## Short task
Print out the entries below with no edits.

## Data
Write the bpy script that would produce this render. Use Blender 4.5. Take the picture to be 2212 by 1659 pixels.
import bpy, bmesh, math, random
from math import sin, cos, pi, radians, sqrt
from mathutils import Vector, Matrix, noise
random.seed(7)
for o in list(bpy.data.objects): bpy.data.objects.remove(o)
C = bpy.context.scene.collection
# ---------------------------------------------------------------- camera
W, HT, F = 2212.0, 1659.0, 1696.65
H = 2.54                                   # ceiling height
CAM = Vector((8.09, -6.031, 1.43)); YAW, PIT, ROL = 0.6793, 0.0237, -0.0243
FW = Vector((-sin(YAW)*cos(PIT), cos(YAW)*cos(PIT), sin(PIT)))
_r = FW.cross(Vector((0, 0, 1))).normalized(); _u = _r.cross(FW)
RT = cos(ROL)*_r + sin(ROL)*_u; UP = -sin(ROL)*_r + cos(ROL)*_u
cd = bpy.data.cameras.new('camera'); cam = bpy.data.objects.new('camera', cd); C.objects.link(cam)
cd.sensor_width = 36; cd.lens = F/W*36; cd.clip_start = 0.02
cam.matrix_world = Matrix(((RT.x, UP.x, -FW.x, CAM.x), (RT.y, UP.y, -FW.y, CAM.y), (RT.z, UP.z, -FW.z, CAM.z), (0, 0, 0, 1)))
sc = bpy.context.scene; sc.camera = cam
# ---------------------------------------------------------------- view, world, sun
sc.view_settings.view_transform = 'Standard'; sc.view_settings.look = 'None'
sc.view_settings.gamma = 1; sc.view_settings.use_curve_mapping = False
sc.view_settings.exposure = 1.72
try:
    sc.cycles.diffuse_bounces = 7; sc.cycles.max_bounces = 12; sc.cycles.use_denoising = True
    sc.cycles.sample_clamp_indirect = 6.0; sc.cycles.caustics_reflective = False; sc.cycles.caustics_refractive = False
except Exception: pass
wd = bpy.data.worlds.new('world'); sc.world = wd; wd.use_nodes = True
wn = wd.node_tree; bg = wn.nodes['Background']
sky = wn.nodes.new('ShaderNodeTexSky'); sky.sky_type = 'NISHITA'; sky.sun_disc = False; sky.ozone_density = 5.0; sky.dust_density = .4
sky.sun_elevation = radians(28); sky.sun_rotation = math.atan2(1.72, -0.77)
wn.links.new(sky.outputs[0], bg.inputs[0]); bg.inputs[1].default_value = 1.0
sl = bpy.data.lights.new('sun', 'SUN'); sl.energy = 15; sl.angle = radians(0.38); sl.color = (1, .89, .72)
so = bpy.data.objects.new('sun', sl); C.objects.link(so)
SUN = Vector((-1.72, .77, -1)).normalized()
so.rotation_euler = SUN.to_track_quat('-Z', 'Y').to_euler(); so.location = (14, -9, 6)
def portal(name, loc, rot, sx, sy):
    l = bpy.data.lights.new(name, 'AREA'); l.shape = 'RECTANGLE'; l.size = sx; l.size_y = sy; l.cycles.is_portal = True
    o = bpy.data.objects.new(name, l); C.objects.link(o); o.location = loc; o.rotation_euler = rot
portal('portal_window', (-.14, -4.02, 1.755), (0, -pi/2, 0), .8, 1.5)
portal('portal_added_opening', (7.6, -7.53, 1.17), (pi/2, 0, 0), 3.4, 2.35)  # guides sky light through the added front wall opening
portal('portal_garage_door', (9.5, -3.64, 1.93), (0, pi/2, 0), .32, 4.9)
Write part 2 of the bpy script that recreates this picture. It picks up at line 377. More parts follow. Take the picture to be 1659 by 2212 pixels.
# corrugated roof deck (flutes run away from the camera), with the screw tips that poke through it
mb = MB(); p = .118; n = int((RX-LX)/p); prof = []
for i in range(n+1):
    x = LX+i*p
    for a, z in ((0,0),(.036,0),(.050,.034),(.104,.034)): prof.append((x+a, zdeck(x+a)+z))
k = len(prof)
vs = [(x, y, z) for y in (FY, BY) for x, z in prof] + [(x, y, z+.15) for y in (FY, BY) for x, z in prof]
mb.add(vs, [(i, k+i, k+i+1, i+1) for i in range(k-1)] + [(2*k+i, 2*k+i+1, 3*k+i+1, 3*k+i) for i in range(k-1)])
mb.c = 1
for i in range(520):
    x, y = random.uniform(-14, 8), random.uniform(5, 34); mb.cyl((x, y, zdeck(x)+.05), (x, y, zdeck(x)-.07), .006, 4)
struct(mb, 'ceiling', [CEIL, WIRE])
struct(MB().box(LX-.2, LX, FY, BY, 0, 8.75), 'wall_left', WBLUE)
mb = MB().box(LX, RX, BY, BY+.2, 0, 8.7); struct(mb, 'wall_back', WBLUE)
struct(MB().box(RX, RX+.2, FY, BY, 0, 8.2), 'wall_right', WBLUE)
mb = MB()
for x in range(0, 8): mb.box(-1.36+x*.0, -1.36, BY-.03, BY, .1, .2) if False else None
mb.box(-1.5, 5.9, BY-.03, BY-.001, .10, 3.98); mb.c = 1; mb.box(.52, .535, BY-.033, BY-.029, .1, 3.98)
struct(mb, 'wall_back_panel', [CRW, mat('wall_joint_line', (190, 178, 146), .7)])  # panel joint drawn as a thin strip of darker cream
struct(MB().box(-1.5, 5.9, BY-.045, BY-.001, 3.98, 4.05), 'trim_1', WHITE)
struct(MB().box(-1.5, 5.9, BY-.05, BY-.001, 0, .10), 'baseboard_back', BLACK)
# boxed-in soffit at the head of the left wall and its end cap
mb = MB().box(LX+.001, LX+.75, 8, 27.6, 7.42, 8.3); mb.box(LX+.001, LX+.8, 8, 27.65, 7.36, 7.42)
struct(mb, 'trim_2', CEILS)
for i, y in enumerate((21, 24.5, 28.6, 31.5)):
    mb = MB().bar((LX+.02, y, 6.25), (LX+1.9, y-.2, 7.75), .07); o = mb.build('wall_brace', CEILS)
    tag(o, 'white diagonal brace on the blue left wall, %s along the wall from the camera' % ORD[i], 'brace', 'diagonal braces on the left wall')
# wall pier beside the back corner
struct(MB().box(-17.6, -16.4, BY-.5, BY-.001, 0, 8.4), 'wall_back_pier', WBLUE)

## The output
Write the bpy script that would produce this render. Use Blender 4.5. Take the picture to be 2212 by 1659 pixels.
import bpy, bmesh, math, random
from math import sin, cos, pi, radians, sqrt
from mathutils import Vector, Matrix, noise
random.seed(7)
for o in list(bpy.data.objects): bpy.data.objects.remove(o)
C = bpy.context.scene.collection
# ---------------------------------------------------------------- camera
W, HT, F = 2212.0, 1659.0, 1696.65
H = 2.54                                   # ceiling height
CAM = Vector((8.09, -6.031, 1.43)); YAW, PIT, ROL = 0.6793, 0.0237, -0.0243
FW = Vector((-sin(YAW)*cos(PIT), cos(YAW)*cos(PIT), sin(PIT)))
_r = FW.cross(Vector((0, 0, 1))).normalized(); _u = _r.cross(FW)
RT = cos(ROL)*_r + sin(ROL)*_u; UP = -sin(ROL)*_r + cos(ROL)*_u
cd = bpy.data.cameras.new('camera'); cam = bpy.data.objects.new('camera', cd); C.objects.link(cam)
cd.sensor_width = 36; cd.lens = F/W*36; cd.clip_start = 0.02
cam.matrix_world = Matrix(((RT.x, UP.x, -FW.x, CAM.x), (RT.y, UP.y, -FW.y, CAM.y), (RT.z, UP.z, -FW.z, CAM.z), (0, 0, 0, 1)))
sc = bpy.context.scene; sc.camera = cam
# ---------------------------------------------------------------- view, world, sun
sc.view_settings.view_transform = 'Standard'; sc.view_settings.look = 'None'
sc.view_settings.gamma = 1; sc.view_settings.use_curve_mapping = False
sc.view_settings.exposure = 1.72
try:
    sc.cycles.diffuse_bounces = 7; sc.cycles.max_bounces = 12; sc.cycles.use_denoising = True
    sc.cycles.sample_clamp_indirect = 6.0; sc.cycles.caustics_reflective = False; sc.cycles.caustics_refractive = False
except Exception: pass
wd = bpy.data.worlds.new('world'); sc.world = wd; wd.use_nodes = True
wn = wd.node_tree; bg = wn.nodes['Background']
sky = wn.nodes.new('ShaderNodeTexSky'); sky.sky_type = 'NISHITA'; sky.sun_disc = False; sky.ozone_density = 5.0; sky.dust_density = .4
sky.sun_elevation = radians(28); sky.sun_rotation = math.atan2(1.72, -0.77)
wn.links.new(sky.outputs[0], bg.inputs[0]); bg.inputs[1].default_value = 1.0
sl = bpy.data.lights.new('sun', 'SUN'); sl.energy = 15; sl.angle = radians(0.38); sl.color = (1, .89, .72)
so = bpy.data.objects.new('sun', sl); C.objects.link(so)
SUN = Vector((-1.72, .77, -1)).normalized()
so.rotation_euler = SUN.to_track_quat('-Z', 'Y').to_euler(); so.location = (14, -9, 6)
def portal(name, loc, rot, sx, sy):
    l = bpy.data.lights.new(name, 'AREA'); l.shape = 'RECTANGLE'; l.size = sx; l.size_y = sy; l.cycles.is_portal = True
    o = bpy.data.objects.new(name, l); C.objects.link(o); o.location = loc; o.rotation_euler = rot
portal('portal_window', (-.14, -4.02, 1.755), (0, -pi/2, 0), .8, 1.5)
portal('portal_added_opening', (7.6, -7.53, 1.17), (pi/2, 0, 0), 3.4, 2.35)  # guides sky light through the added front wall opening
portal('portal_garage_door', (9.5, -3.64, 1.93), (0, pi/2, 0), .32, 4.9)
Write part 2 of the bpy script that recreates this picture. It picks up at line 377. More parts follow. Take the picture to be 1659 by 2212 pixels.
# corrugated roof deck (flutes run away from the camera), with the screw tips that poke through it
mb = MB(); p = .118; n = int((RX-LX)/p); prof = []
for i in range(n+1):
    x = LX+i*p
    for a, z in ((0,0),(.036,0),(.050,.034),(.104,.034)): prof.append((x+a, zdeck(x+a)+z))
k = len(prof)
vs = [(x, y, z) for y in (FY, BY) for x, z in prof] + [(x, y, z+.15) for y in (FY, BY) for x, z in prof]
mb.add(vs, [(i, k+i, k+i+1, i+1) for i in range(k-1)] + [(2*k+i, 2*k+i+1, 3*k+i+1, 3*k+i) for i in range(k-1)])
mb.c = 1
for i in range(520):
    x, y = random.uniform(-14, 8), random.uniform(5, 34); mb.cyl((x, y, zdeck(x)+.05), (x, y, zdeck(x)-.07), .006, 4)
struct(mb, 'ceiling', [CEIL, WIRE])
struct(MB().box(LX-.2, LX, FY, BY, 0, 8.75), 'wall_left', WBLUE)
mb = MB().box(LX, RX, BY, BY+.2, 0, 8.7); struct(mb, 'wall_back', WBLUE)
struct(MB().box(RX, RX+.2, FY, BY, 0, 8.2), 'wall_right', WBLUE)
mb = MB()
for x in range(0, 8): mb.box(-1.36+x*.0, -1.36, BY-.03, BY, .1, .2) if False else None
mb.box(-1.5, 5.9, BY-.03, BY-.001, .10, 3.98); mb.c = 1; mb.box(.52, .535, BY-.033, BY-.029, .1, 3.98)
struct(mb, 'wall_back_panel', [CRW, mat('wall_joint_line', (190, 178, 146), .7)])  # panel joint drawn as a thin strip of darker cream
struct(MB().box(-1.5, 5.9, BY-.045, BY-.001, 3.98, 4.05), 'trim_1', WHITE)
struct(MB().box(-1.5, 5.9, BY-.05, BY-.001, 0, .10), 'baseboard_back', BLACK)
# boxed-in soffit at the head of the left wall and its end cap
mb = MB().box(LX+.001, LX+.75, 8, 27.6, 7.42, 8.3); mb.box(LX+.001, LX+.8, 8, 27.65, 7.36, 7.42)
struct(mb, 'trim_2', CEILS)
for i, y in enumerate((21, 24.5, 28.6, 31.5)):
    mb = MB().bar((LX+.02, y, 6.25), (LX+1.9, y-.2, 7.75), .07); o = mb.build('wall_brace', CEILS)
    tag(o, 'white diagonal brace on the blue left wall, %s along the wall from the camera' % ORD[i], 'brace', 'diagonal braces on the left wall')
# wall pier beside the back corner
struct(MB().box(-17.6, -16.4, BY-.5, BY-.001, 0, 8.4), 'wall_back_pier', WBLUE)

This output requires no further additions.